The parent company of Bath Iron Works – General Dynamics – is one of the largest contractors, reaping billions in profits every year for its shareholders by satisfying the Department of Defense’s insatiable appetite for military hardware, futile wars, nuclear weapons and the Navy’s imagined need for 46 more ships (got to figure out some way to spend billions of taxpayer dollars in a bloated defense budget).

Despite numerous opinion pieces and letters to the contrary, the Feb. 20 commentary by former BIW CEO William Haggett endorses the perennial lobbying effort for continuing mega tax breaks from the state, implying that the Maine economy and BIW, as well as the jobs of its employees, are in serious danger without a $3 million-per-year tax exemption for up to 20 years.

There is likely not a single taxpaying citizen who doubts the benefits of BIW in our state, even if it contributes to an increasing personal and national arsenal – from AR-15s to $3 billion ships – that makes our neighborhoods and the world less secure.

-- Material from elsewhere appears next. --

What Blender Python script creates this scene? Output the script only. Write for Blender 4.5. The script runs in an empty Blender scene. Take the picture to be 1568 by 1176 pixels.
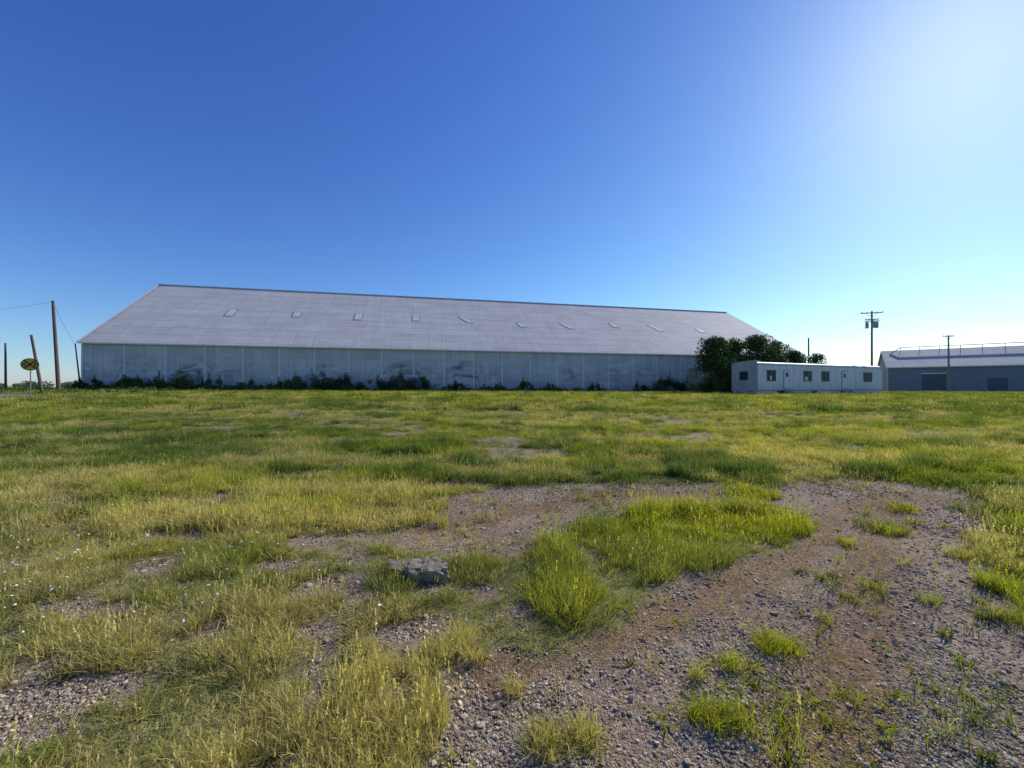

The headline of Haggett’s commentary (“Tax credit would keep BIW afloat and state’s economic engine humming”) is disingenuous and deceptive. BIW’s ability to compete for contracts will hardly be in jeopardy without this continuing tax gift, and neither will our personal, local and state budgets. BIW will continue to be awarded multibillion-dollar contracts, and General Dynamics’ shareholders will continue to be the primary beneficiaries of an unwarranted and unnecessary tax dodge.

The notion of a $60 million tax giveaway to this enterprise is truly obscene. Surely Maine folks and their Legislature are not so naïve as to believe we ought to continue to accommodate the greed of a military-industrial machine in order to keep it “afloat and humming.”